Every line in the listing is to be echoed verbatim.
-=-=-
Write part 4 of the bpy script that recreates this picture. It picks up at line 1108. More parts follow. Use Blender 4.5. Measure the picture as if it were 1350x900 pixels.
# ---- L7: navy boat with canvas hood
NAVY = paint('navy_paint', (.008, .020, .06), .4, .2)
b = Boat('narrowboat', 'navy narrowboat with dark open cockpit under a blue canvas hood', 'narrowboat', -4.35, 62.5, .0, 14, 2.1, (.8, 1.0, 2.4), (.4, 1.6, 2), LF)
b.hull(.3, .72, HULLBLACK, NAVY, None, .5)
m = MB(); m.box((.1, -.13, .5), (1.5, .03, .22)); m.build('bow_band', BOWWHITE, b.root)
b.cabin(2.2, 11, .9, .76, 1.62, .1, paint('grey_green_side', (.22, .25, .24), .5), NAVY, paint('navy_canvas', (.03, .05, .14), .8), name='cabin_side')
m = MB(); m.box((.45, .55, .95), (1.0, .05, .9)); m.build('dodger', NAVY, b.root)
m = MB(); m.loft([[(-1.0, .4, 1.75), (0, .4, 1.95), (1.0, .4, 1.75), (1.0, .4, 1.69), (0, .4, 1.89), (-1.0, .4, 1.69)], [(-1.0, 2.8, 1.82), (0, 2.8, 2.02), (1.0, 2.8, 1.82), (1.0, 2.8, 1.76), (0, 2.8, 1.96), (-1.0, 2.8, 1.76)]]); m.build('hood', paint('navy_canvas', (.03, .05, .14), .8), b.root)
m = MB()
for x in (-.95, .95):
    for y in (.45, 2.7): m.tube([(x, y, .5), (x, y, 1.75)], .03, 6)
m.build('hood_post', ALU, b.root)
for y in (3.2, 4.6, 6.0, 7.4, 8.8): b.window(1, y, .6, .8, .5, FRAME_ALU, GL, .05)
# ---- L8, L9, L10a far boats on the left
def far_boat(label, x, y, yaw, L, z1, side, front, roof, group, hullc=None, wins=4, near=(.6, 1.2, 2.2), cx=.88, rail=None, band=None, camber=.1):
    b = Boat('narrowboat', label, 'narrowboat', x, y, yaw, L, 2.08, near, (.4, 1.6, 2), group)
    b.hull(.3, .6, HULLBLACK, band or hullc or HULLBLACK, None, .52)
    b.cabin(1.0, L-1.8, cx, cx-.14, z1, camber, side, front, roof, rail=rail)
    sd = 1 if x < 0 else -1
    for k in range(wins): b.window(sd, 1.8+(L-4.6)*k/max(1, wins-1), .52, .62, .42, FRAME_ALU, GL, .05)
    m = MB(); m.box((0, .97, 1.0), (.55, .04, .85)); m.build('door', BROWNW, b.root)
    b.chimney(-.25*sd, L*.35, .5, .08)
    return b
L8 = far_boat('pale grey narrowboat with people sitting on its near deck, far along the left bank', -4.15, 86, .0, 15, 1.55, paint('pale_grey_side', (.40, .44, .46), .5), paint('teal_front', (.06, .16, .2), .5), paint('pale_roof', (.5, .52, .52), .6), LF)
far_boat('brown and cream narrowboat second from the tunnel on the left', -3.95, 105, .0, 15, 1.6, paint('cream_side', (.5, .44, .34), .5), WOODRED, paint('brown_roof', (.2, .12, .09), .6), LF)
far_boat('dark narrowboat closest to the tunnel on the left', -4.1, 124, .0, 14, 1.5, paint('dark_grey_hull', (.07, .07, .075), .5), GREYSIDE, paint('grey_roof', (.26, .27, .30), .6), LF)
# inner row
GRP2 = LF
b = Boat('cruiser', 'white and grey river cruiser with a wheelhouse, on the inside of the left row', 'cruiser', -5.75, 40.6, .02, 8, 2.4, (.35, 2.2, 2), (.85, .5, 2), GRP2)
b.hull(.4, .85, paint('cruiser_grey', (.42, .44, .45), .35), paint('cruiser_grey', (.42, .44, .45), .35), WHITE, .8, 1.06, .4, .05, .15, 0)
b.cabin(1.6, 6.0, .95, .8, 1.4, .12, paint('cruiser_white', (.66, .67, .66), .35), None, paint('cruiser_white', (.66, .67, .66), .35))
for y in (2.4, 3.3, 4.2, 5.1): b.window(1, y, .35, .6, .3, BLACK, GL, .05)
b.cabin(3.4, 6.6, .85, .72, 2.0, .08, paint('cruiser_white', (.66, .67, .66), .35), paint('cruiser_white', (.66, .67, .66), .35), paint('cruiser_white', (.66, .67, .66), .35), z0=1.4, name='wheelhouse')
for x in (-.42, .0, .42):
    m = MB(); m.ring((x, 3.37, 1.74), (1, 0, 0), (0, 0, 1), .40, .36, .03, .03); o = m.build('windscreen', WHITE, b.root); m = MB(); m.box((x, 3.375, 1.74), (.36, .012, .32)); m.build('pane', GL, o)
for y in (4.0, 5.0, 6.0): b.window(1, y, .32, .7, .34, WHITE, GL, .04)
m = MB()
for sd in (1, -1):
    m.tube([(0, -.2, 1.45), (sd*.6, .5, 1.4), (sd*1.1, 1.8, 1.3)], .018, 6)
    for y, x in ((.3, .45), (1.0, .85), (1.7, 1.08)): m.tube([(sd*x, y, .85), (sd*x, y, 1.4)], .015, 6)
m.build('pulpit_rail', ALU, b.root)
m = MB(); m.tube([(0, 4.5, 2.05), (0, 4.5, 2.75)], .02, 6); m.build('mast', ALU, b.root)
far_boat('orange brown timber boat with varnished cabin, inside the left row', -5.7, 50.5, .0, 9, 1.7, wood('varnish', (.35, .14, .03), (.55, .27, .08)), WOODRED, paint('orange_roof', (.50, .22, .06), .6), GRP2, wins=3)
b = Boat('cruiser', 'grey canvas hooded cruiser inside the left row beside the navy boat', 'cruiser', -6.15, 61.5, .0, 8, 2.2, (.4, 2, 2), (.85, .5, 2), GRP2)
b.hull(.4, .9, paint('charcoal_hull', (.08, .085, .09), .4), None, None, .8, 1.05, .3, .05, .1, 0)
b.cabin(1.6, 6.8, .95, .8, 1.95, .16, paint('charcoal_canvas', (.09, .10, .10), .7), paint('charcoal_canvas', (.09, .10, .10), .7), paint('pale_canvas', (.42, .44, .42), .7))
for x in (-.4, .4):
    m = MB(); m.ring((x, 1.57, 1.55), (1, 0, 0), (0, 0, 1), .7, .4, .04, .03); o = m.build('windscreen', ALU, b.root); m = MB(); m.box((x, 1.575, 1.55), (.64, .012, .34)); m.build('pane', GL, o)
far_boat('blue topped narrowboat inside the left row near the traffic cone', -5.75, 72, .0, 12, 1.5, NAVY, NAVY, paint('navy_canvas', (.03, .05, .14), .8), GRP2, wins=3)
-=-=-
● **SOLUTION BELOW**
Write part 4 of the bpy script that recreates this picture. It picks up at line 1108. More parts follow. Use Blender 4.5. Measure the picture as if it were 1350x900 pixels.
# ---- L7: navy boat with canvas hood
NAVY = paint('navy_paint', (.008, .020, .06), .4, .2)
b = Boat('narrowboat', 'navy narrowboat with dark open cockpit under a blue canvas hood', 'narrowboat', -4.35, 62.5, .0, 14, 2.1, (.8, 1.0, 2.4), (.4, 1.6, 2), LF)
b.hull(.3, .72, HULLBLACK, NAVY, None, .5)
m = MB(); m.box((.1, -.13, .5), (1.5, .03, .22)); m.build('bow_band', BOWWHITE, b.root)
b.cabin(2.2, 11, .9, .76, 1.62, .1, paint('grey_green_side', (.22, .25, .24), .5), NAVY, paint('navy_canvas', (.03, .05, .14), .8), name='cabin_side')
m = MB(); m.box((.45, .55, .95), (1.0, .05, .9)); m.build('dodger', NAVY, b.root)
m = MB(); m.loft([[(-1.0, .4, 1.75), (0, .4, 1.95), (1.0, .4, 1.75), (1.0, .4, 1.69), (0, .4, 1.89), (-1.0, .4, 1.69)], [(-1.0, 2.8, 1.82), (0, 2.8, 2.02), (1.0, 2.8, 1.82), (1.0, 2.8, 1.76), (0, 2.8, 1.96), (-1.0, 2.8, 1.76)]]); m.build('hood', paint('navy_canvas', (.03, .05, .14), .8), b.root)
m = MB()
for x in (-.95, .95):
    for y in (.45, 2.7): m.tube([(x, y, .5), (x, y, 1.75)], .03, 6)
m.build('hood_post', ALU, b.root)
for y in (3.2, 4.6, 6.0, 7.4, 8.8): b.window(1, y, .6, .8, .5, FRAME_ALU, GL, .05)
# ---- L8, L9, L10a far boats on the left
def far_boat(label, x, y, yaw, L, z1, side, front, roof, group, hullc=None, wins=4, near=(.6, 1.2, 2.2), cx=.88, rail=None, band=None, camber=.1):
    b = Boat('narrowboat', label, 'narrowboat', x, y, yaw, L, 2.08, near, (.4, 1.6, 2), group)
    b.hull(.3, .6, HULLBLACK, band or hullc or HULLBLACK, None, .52)
    b.cabin(1.0, L-1.8, cx, cx-.14, z1, camber, side, front, roof, rail=rail)
    sd = 1 if x < 0 else -1
    for k in range(wins): b.window(sd, 1.8+(L-4.6)*k/max(1, wins-1), .52, .62, .42, FRAME_ALU, GL, .05)
    m = MB(); m.box((0, .97, 1.0), (.55, .04, .85)); m.build('door', BROWNW, b.root)
    b.chimney(-.25*sd, L*.35, .5, .08)
    return b
L8 = far_boat('pale grey narrowboat with people sitting on its near deck, far along the left bank', -4.15, 86, .0, 15, 1.55, paint('pale_grey_side', (.40, .44, .46), .5), paint('teal_front', (.06, .16, .2), .5), paint('pale_roof', (.5, .52, .52), .6), LF)
far_boat('brown and cream narrowboat second from the tunnel on the left', -3.95, 105, .0, 15, 1.6, paint('cream_side', (.5, .44, .34), .5), WOODRED, paint('brown_roof', (.2, .12, .09), .6), LF)
far_boat('dark narrowboat closest to the tunnel on the left', -4.1, 124, .0, 14, 1.5, paint('dark_grey_hull', (.07, .07, .075), .5), GREYSIDE, paint('grey_roof', (.26, .27, .30), .6), LF)
# inner row
GRP2 = LF
b = Boat('cruiser', 'white and grey river cruiser with a wheelhouse, on the inside of the left row', 'cruiser', -5.75, 40.6, .02, 8, 2.4, (.35, 2.2, 2), (.85, .5, 2), GRP2)
b.hull(.4, .85, paint('cruiser_grey', (.42, .44, .45), .35), paint('cruiser_grey', (.42, .44, .45), .35), WHITE, .8, 1.06, .4, .05, .15, 0)
b.cabin(1.6, 6.0, .95, .8, 1.4, .12, paint('cruiser_white', (.66, .67, .66), .35), None, paint('cruiser_white', (.66, .67, .66), .35))
for y in (2.4, 3.3, 4.2, 5.1): b.window(1, y, .35, .6, .3, BLACK, GL, .05)
b.cabin(3.4, 6.6, .85, .72, 2.0, .08, paint('cruiser_white', (.66, .67, .66), .35), paint('cruiser_white', (.66, .67, .66), .35), paint('cruiser_white', (.66, .67, .66), .35), z0=1.4, name='wheelhouse')
for x in (-.42, .0, .42):
    m = MB(); m.ring((x, 3.37, 1.74), (1, 0, 0), (0, 0, 1), .40, .36, .03, .03); o = m.build('windscreen', WHITE, b.root); m = MB(); m.box((x, 3.375, 1.74), (.36, .012, .32)); m.build('pane', GL, o)
for y in (4.0, 5.0, 6.0): b.window(1, y, .32, .7, .34, WHITE, GL, .04)
m = MB()
for sd in (1, -1):
    m.tube([(0, -.2, 1.45), (sd*.6, .5, 1.4), (sd*1.1, 1.8, 1.3)], .018, 6)
    for y, x in ((.3, .45), (1.0, .85), (1.7, 1.08)): m.tube([(sd*x, y, .85), (sd*x, y, 1.4)], .015, 6)
m.build('pulpit_rail', ALU, b.root)
m = MB(); m.tube([(0, 4.5, 2.05), (0, 4.5, 2.75)], .02, 6); m.build('mast', ALU, b.root)
far_boat('orange brown timber boat with varnished cabin, inside the left row', -5.7, 50.5, .0, 9, 1.7, wood('varnish', (.35, .14, .03), (.55, .27, .08)), WOODRED, paint('orange_roof', (.50, .22, .06), .6), GRP2, wins=3)
b = Boat('cruiser', 'grey canvas hooded cruiser inside the left row beside the navy boat', 'cruiser', -6.15, 61.5, .0, 8, 2.2, (.4, 2, 2), (.85, .5, 2), GRP2)
b.hull(.4, .9, paint('charcoal_hull', (.08, .085, .09), .4), None, None, .8, 1.05, .3, .05, .1, 0)
b.cabin(1.6, 6.8, .95, .8, 1.95, .16, paint('charcoal_canvas', (.09, .10, .10), .7), paint('charcoal_canvas', (.09, .10, .10), .7), paint('pale_canvas', (.42, .44, .42), .7))
for x in (-.4, .4):
    m = MB(); m.ring((x, 1.57, 1.55), (1, 0, 0), (0, 0, 1), .7, .4, .04, .03); o = m.build('windscreen', ALU, b.root); m = MB(); m.box((x, 1.575, 1.55), (.64, .012, .34)); m.build('pane', GL, o)
far_boat('blue topped narrowboat inside the left row near the traffic cone', -5.75, 72, .0, 12, 1.5, NAVY, NAVY, paint('navy_canvas', (.03, .05, .14), .8), GRP2, wins=3)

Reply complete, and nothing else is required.